If I understand this correctly, the array element of a 1D array is a cluster of many completely uninteresting elements of any datatype, but one cluster element is a numeric (U8? I32?) that is guaranteed to only contain one of five values (0..4) AND is guaranteed to be in nondescending order and that's the only one we are looking at. (You say "guaranteed to be ascending" but your examples claim otherwise)
The result for any given input array is a boolean, either PASS (containing only 1, 2, 3, 4) of FAIL (otherwise). You already suggested an algorithm that checks the first and last for the correct values (1, 3, resp) and then only needs to prove that 2 and 3 also exist. I think you can do a single binary search for "2" OR "3" and once you find one (stop now and return FAIL if none are found, of course!), do a second binary search for the other (= not yet found) value on the remaining range above or below it, depending on what you found (i.e. if you found a 2, search above for 3, if you found a 3, search below for 2, re-using and readjusting the bounds already established). If the second value is not found, return FAIL, else it's a PASS as soon as you find one of them.
(Just thinking out loud, need to go to sleep now :D)
According to Altenbach's post, I didn't fullly understand the task. I thought that it is needed to know the indexes of the transitions. Furthemore the code is really not optimized and does nothing more than this :
Result is OK if all values (1 to 4) exist in the array. Is this correct ?
If so, because the values are ordered :
- first element must be 1 and last 4
- check if 2 and 3 exist by the use of Search 1D Array
Would this be an acceptable solution ? This is so simple that I'm afraid to miss something obvious.
@Darren wrote:
Which example is an exception? All of them have values in ascending order. Some only have one value.

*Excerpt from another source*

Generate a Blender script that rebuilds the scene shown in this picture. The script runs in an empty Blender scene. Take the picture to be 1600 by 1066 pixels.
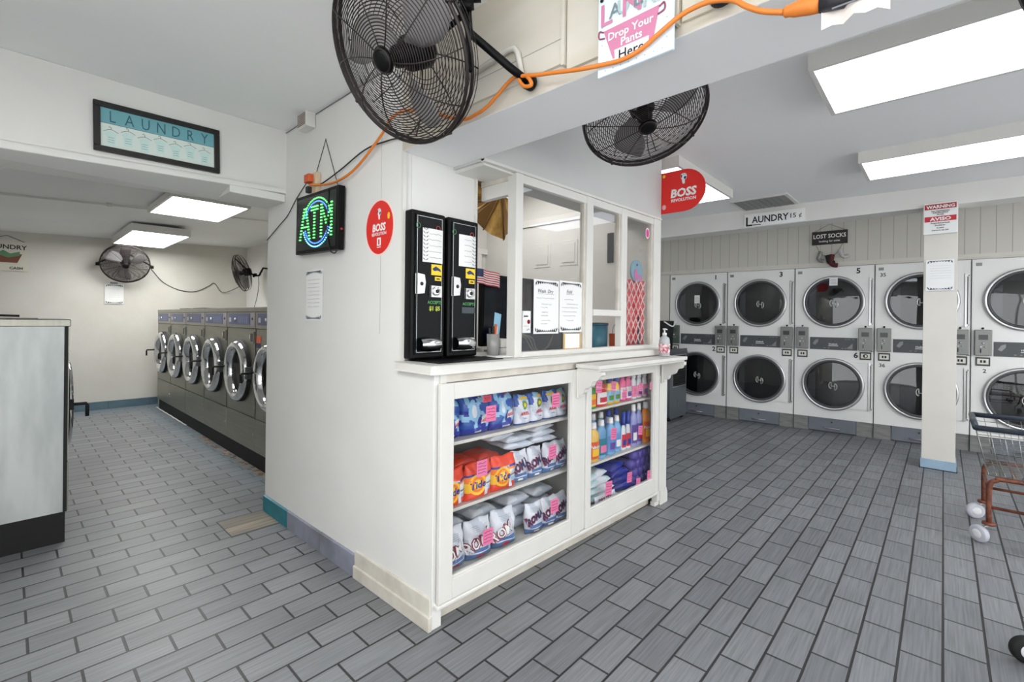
import bpy, math, random
from math import sin, cos, pi, radians, sqrt
from mathutils import Vector, Matrix
random.seed(7)
SC = bpy.context.scene
COL = SC.collection

# ------------------------------------------------------------ camera, world, exposure
F_PX, YAW, PITCH, ROLL, CY = 730.14, 0.7455854, -0.000938, 0.0116727, 501.15
cam_d = bpy.data.cameras.new('camera')
cam = bpy.data.objects.new('camera', cam_d); COL.objects.link(cam)
_f = Vector((cos(YAW), sin(YAW), 0)); _r = Vector((sin(YAW), -cos(YAW), 0)); _u = Vector((0, 0, 1))
_f2 = cos(PITCH)*_f + sin(PITCH)*_u; _u2 = -sin(PITCH)*_f + cos(PITCH)*_u
_r3 = cos(ROLL)*_r + sin(ROLL)*_u2; _u3 = -sin(ROLL)*_r + cos(ROLL)*_u2
cam.matrix_world = Matrix(((_r3.x, _u3.x, -_f2.x, 0), (_r3.y, _u3.y, -_f2.y, 0), (_r3.z, _u3.z, -_f2.z, 1.27), (0, 0, 0, 1)))
cam_d.sensor_fit = 'HORIZONTAL'; cam_d.sensor_width = 36; cam_d.lens = F_PX*36/1600
cam_d.shift_y = -(533-CY)/1600
cam_d.clip_start = 0.02; cam_d.clip_end = 60
SC.camera = cam
world = bpy.data.worlds.new('daylight'); SC.world = world; world.use_nodes = True
world.node_tree.nodes['Background'].inputs[0].default_value = (0.95, 0.975, 1.0, 1)
world.node_tree.nodes['Background'].inputs[1].default_value = 3.5
SC.view_settings.view_transform = 'Standard'; SC.view_settings.look = 'None'
SC.view_settings.gamma = 1; SC.view_settings.use_curve_mapping = False
SC.view_settings.exposure = 0.0
LAMP = 17.0          # strength of the fluorescent diffusers
LAMP_RIGHT = 4.2
LAMP_BOOTH = 8.0

# ------------------------------------------------------------ materials
MATS = {}
def srgb(c):
    return tuple((x/12.92 if x <= 0.04045 else ((x+0.055)/1.055)**2.4) for x in [v/255 for v in c])
def mat(name, rgb, rough=0.5, metal=0.0, noise=0.0, nscale=8, bump=0.0, bscale=60, emit=None, estr=1.0, trans=0.0, stretch=None, rgb2=None, coat=0.0, spec=0.5):
    if name in MATS: return MATS[name]
    m = bpy.data.materials.new(name); m.use_nodes = True; nt = m.node_tree; b = nt.nodes['Principled BSDF']
    c = srgb(rgb); b.inputs['Base Color'].default_value = (*c, 1)
    b.inputs['Roughness'].default_value = rough; b.inputs['Metallic'].default_value = metal
    b.inputs['Specular IOR Level'].default_value = spec
    if coat: b.inputs['Coat Weight'].default_value = coat; b.inputs['Coat Roughness'].default_value = 0.06
    if trans: b.inputs['Transmission Weight'].default_value = trans
    if noise or bump or rgb2:
        tc = nt.nodes.new('ShaderNodeTexCoord'); mp = nt.nodes.new('ShaderNodeMapping')
        nt.links.new(tc.outputs['Object'], mp.inputs[0])
        if stretch: mp.inputs['Scale'].default_value = stretch
    if noise or rgb2:
        n = nt.nodes.new('ShaderNodeTexNoise'); n.inputs['Scale'].default_value = nscale; n.inputs['Detail'].default_value = 4
        nt.links.new(mp.outputs[0], n.inputs['Vector'])
        r = nt.nodes.new('ShaderNodeValToRGB'); r.color_ramp.elements[0].position = 0.35; r.color_ramp.elements[1].position = 0.65
        c2 = srgb(rgb2) if rgb2 else tuple(x*(1-noise) for x in c)
        r.color_ramp.elements[0].color = (*c2, 1); r.color_ramp.elements[1].color = (*c, 1)
        nt.links.new(n.outputs[0], r.inputs[0]); nt.links.new(r.outputs[0], b.inputs['Base Color'])
    if bump:
        n2 = nt.nodes.new('ShaderNodeTexNoise'); n2.inputs['Scale'].default_value = bscale
        nt.links.new(mp.outputs[0], n2.inputs['Vector'])
        bp = nt.nodes.new('ShaderNodeBump'); bp.inputs['Strength'].default_value = bump; bp.inputs['Distance'].default_value = 0.01
        nt.links.new(n2.outputs[0], bp.inputs['Height']); nt.links.new(bp.outputs[0], b.inputs['Normal'])
    if emit:
        b.inputs['Emission Color'].default_value = (*srgb(emit), 1); b.inputs['Emission Strength'].default_value = estr
    MATS[name] = m; return m
def glass(name, tint=(1, 1, 1), amount=0.1, tr=0.93, refl=.08):
    m = bpy.data.materials.new(name); m.use_nodes = True; nt = m.node_tree; nt.nodes.clear()
    o = nt.nodes.new('ShaderNodeOutputMaterial'); mx = nt.nodes.new('ShaderNodeMixShader')
    t = nt.nodes.new('ShaderNodeBsdfTransparent'); g = nt.nodes.new('ShaderNodeBsdfGlossy')
    t.inputs[0].default_value = (tr*tint[0], tr*tint[1], tr*tint[2], 1); g.inputs['Roughness'].default_value = 0.02
    lw = nt.nodes.new('ShaderNodeLayerWeight'); lw.inputs[0].default_value = 0.3
    mm = nt.nodes.new('ShaderNodeMath'); mm.operation = 'MULTIPLY_ADD'; mm.inputs[1].default_value = refl; mm.inputs[2].default_value = amount
    nt.links.new(lw.outputs['Fresnel'], mm.inputs[0]); nt.links.new(mm.outputs[0], mx.inputs[0])
    nt.links.new(t.outputs[0], mx.inputs[1]); nt.links.new(g.outputs[0], mx.inputs[2]); nt.links.new(mx.outputs[0], o.inputs[0])
    MATS[name] = m; return m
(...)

Some have values ascending but skip something.
In all your example the value sometimes stays the same between adjacent elements, i.e. is not ascending but still nondescending. 😄 The "ascending" condition is not met. (see also). Your sentence probably would have worked better after including one word as in "... these values are guaranteed to be sorted in ascending order ...".
@Darren wrote:
Yup, that's what I need to do. And that's pretty much what I have right now. But this approach requires two passes. I was hoping somebody more clever than me could figure out a way to do it in one pass.
It really is only one pass, because the ranges are not overlapping. The second search is entirely in a region that has not been looked at before. We just need to slightly switch logic as a function of what has been found so far. The quickly shrinking search boundaries continue to shrink, only the logic is swapped. At most, we need to inspect log2(N) elements, .i.e. about 24 for an array with 16M elements. That's peanuts. 😄
Doesn't this meet your requirements ? Is it not efficient enough ?
I didn't make a benchmark to check if it would be faster to start the search of 3 at the index of 2.
@JB I like it. You could use the delete from array to get the last element, at one point that was more efficient. Also I think an improvement could be to start the 2 Search at index 1, and start the 3 search at the index 2 was found +1, but only if 1 and 2 were found properly. If they aren't then we don't need to search for 3.